UWA to collaborate on ammonia as clean fuel

The University of Western Australia has signed a collaborative research agreement with China’s National Institute of Clean and Low Carbon Energy to research the use of ammonia as a clean transport fuel.

Under the agreement, the UWA Centre for Energy, led by internationally renowned energy expert Professor Dongke Zhang, will receive $1.8 million in research funding.

Professor Zhang said the successful completion of the project was likely to yield the world’s first practical ammonia-powered vehicle and ammonia-based hydrogen production plant, placing China and Australia in the leading pack of the global ‘hydrogen economy’ race.

“Liquid hydrocarbons derived from crude oil have emerged as the most convenient transport fuels because of their high energy density, flexible shape and easy handling for on-board storage and use,” he said.

“But in a carbon-constrained world, there are two strategies for de-carbonisation of transport: electrification and carbon-free alternative fuels.
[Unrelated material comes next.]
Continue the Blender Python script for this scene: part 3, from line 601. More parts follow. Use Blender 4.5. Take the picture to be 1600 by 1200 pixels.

In the concept of a ‘hydrogen economy’, hydrogen is considered as the ultimate carbon-free fuel and energy carrier for both transport and electric power applications.

“However, the fact that pure hydrogen does not exist naturally and has a low volumetric energy density, even in the liquid form under cryogenic conditions, means that hydrogen is faced with immense technical, economical and infrastructure challenges before it can play a major role in powering transportation. It is clear that hydrogen would require a suitable carrier.”

With its high content of hydrogen per unit of mass or volume, Professor Zhang said ammonia was an excellent hydrogen carrier.

“Ammonia is itself a carbon-free liquid fuel possessing many advantageous properties,” he said. “Ammonia can also be synthesised by using renewable energy sources only so that the entire life-cycle process of ammonia production and use can be made absolutely free of carbon.

“In the meantime, ammonia can also serve as a hydrogen carrier for easy storage, transport and distribution of hydrogen for fuel cell vehicle applications.”

Dr Wayne Xu, chief technology officer of the National Institute of Clean and Low Carbon Energy (NICE), said he was confident that the collaboration would lead to the greatest innovation in mass transport since Rudolph Diesel’s invention of compression ignition engine.

“The success of this research will deliver an immediate benefit in combating the urban air pollution challenge in China and many other rapidly rising economies,” Dr Xu said.

Professor Zhang said the project would also enhance science, technology, economic and cultural ties between the two institutions and between China and Australia.